_Short problem_
List all lines in the material below that contain "pixels".

_Records for this exercise_
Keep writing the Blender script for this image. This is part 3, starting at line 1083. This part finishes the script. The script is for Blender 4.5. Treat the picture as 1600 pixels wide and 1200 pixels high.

==

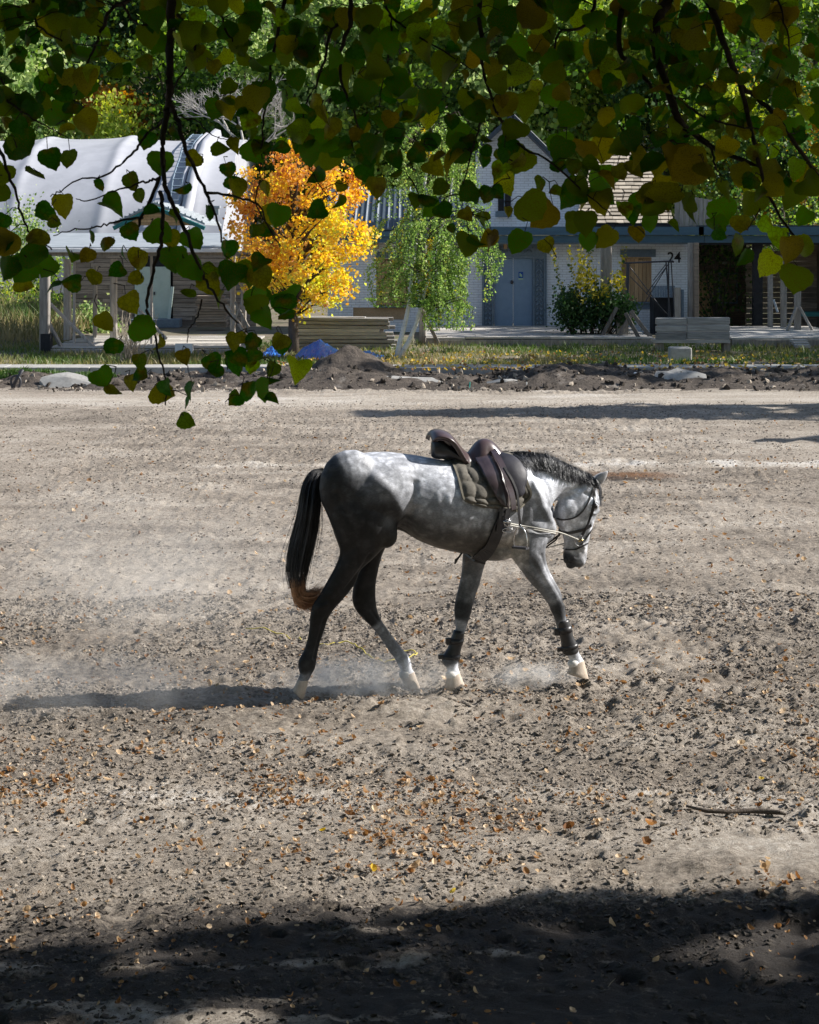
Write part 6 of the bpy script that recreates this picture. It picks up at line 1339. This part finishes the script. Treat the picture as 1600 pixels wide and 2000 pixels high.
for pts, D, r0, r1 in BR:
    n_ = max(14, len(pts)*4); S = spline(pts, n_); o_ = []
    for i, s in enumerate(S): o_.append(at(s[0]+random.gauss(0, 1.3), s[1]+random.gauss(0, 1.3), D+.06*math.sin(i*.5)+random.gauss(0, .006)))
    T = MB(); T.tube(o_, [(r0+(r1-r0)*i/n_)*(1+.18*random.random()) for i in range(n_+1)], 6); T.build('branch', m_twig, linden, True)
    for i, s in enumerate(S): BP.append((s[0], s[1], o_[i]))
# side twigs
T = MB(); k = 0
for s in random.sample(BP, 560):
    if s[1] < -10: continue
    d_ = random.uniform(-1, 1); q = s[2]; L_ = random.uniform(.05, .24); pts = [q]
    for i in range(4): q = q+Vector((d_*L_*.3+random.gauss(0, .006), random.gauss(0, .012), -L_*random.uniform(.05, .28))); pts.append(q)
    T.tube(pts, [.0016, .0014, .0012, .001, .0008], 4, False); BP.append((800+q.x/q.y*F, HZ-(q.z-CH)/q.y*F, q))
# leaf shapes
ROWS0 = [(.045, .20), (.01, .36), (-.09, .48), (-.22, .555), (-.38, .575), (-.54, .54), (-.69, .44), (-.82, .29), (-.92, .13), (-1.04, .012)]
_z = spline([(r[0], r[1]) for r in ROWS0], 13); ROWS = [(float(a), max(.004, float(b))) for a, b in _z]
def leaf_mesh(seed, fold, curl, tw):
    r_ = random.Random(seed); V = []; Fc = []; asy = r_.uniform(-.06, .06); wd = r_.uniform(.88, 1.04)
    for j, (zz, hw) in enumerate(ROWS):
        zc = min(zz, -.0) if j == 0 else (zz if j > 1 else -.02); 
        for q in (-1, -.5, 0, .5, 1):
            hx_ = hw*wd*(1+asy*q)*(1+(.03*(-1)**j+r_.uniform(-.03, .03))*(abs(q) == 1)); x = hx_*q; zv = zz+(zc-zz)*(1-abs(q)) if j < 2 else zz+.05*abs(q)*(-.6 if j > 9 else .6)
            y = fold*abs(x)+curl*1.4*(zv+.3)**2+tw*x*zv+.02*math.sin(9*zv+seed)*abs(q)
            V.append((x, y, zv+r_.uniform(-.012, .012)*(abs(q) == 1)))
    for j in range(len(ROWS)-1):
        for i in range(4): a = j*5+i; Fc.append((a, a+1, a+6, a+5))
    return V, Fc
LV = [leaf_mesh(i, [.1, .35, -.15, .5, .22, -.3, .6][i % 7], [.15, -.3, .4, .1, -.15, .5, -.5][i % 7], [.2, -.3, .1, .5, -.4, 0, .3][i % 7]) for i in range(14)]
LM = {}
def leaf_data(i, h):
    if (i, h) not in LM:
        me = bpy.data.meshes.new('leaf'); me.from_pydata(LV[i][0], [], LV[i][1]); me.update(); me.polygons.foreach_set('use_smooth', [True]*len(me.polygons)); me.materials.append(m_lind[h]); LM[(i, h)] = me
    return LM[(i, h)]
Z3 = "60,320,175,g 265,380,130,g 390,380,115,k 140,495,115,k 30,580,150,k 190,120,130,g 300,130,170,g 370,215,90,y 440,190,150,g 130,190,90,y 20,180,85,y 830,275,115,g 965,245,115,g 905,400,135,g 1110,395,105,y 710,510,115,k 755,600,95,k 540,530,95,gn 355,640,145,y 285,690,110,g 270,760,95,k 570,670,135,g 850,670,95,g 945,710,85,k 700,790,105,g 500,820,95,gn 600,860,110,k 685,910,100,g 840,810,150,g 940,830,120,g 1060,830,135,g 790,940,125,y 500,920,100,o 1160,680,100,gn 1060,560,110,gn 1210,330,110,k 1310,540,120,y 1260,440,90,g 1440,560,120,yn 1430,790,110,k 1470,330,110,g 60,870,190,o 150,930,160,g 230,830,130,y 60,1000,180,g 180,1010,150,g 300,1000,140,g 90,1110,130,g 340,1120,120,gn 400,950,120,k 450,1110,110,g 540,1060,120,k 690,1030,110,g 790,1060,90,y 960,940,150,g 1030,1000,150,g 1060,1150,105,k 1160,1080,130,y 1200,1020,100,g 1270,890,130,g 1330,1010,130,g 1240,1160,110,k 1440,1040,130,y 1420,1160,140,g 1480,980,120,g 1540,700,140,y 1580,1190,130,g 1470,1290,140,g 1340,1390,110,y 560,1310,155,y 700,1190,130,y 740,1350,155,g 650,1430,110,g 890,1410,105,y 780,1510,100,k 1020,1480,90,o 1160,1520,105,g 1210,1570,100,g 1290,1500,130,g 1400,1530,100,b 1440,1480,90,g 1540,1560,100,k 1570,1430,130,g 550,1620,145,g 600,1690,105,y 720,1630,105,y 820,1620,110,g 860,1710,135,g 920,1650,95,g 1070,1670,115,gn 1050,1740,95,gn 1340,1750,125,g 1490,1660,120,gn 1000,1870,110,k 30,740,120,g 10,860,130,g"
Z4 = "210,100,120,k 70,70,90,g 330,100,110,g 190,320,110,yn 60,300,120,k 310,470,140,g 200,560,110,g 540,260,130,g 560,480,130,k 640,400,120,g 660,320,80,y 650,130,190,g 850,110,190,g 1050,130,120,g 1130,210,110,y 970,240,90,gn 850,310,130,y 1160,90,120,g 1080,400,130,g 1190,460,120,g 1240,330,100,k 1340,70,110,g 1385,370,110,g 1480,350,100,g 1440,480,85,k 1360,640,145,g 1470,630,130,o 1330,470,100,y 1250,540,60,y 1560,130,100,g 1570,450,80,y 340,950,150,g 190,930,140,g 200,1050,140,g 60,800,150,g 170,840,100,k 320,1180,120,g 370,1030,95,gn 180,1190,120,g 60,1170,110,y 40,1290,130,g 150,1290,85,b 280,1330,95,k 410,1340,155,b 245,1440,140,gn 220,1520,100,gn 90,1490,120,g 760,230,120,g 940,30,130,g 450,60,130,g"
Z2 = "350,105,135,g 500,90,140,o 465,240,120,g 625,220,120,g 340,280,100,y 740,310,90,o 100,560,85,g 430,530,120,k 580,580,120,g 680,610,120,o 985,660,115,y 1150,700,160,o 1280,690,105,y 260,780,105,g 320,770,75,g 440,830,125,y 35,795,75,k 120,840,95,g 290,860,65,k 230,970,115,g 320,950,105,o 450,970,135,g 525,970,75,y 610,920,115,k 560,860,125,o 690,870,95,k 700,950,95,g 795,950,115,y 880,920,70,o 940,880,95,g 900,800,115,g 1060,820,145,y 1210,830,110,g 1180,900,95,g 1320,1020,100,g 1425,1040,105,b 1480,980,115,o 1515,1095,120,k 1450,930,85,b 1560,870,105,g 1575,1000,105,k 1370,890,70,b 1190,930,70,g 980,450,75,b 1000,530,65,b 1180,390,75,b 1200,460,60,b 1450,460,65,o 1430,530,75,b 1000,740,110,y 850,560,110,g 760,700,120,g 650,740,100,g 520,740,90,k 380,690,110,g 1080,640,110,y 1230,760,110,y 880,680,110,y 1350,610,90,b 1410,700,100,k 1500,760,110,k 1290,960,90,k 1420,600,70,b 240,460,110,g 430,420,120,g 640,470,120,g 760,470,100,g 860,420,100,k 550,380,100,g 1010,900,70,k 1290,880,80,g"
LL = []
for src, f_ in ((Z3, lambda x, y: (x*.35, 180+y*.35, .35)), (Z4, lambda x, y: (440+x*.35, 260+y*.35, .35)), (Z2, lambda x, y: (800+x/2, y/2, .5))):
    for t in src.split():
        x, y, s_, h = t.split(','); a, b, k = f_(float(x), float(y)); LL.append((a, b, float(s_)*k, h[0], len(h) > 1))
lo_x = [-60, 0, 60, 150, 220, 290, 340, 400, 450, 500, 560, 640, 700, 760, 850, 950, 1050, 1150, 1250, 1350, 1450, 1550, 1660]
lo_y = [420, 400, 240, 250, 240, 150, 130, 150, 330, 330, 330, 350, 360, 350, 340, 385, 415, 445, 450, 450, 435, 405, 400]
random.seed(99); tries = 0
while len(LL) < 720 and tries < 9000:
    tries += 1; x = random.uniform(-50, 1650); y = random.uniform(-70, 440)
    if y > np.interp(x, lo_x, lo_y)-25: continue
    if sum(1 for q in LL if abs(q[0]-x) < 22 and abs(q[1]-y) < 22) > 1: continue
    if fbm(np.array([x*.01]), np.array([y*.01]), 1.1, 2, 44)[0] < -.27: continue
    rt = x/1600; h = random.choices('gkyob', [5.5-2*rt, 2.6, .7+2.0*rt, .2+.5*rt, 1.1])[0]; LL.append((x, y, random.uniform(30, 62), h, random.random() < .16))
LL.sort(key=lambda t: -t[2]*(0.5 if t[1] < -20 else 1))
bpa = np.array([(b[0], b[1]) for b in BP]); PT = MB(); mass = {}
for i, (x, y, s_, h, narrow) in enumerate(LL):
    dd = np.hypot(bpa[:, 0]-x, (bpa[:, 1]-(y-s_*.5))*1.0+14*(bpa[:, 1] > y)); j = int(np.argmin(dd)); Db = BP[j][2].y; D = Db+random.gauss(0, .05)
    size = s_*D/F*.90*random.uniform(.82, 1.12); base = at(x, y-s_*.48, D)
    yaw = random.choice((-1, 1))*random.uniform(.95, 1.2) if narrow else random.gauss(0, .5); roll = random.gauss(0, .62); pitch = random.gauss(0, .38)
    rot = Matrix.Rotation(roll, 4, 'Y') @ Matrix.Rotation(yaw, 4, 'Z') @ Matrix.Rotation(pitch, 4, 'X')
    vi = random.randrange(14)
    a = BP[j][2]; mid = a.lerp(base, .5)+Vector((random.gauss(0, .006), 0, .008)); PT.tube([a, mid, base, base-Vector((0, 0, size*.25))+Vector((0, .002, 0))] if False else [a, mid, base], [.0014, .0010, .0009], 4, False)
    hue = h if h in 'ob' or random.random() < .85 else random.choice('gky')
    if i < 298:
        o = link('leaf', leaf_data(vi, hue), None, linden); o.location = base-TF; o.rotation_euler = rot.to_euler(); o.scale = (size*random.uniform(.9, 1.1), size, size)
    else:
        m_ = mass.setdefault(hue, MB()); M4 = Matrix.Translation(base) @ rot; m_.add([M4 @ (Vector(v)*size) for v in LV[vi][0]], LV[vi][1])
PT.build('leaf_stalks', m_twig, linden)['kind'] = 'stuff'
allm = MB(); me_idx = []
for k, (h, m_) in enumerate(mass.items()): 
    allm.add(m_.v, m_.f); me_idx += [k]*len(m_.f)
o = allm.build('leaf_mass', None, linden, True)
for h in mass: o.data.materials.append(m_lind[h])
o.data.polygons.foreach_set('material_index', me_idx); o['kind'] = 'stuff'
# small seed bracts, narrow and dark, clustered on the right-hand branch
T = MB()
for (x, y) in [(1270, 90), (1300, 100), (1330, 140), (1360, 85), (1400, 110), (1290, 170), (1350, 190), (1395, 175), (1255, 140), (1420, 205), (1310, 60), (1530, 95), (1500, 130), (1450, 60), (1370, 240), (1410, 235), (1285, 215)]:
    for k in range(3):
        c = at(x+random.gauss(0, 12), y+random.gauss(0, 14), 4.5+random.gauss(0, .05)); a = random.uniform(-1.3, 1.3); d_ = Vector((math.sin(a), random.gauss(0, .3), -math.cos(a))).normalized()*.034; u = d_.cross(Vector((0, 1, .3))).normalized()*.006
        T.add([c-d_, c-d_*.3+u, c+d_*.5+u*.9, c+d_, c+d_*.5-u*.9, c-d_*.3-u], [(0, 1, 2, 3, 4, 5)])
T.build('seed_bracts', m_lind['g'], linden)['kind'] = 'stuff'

_Answer for this exercise_
Keep writing the Blender script for this image. This is part 3, starting at line 1083. This part finishes the script. The script is for Blender 4.5. Treat the picture as 1600 pixels wide and 1200 pixels high.
Write part 6 of the bpy script that recreates this picture. It picks up at line 1339. This part finishes the script. Treat the picture as 1600 pixels wide and 2000 pixels high.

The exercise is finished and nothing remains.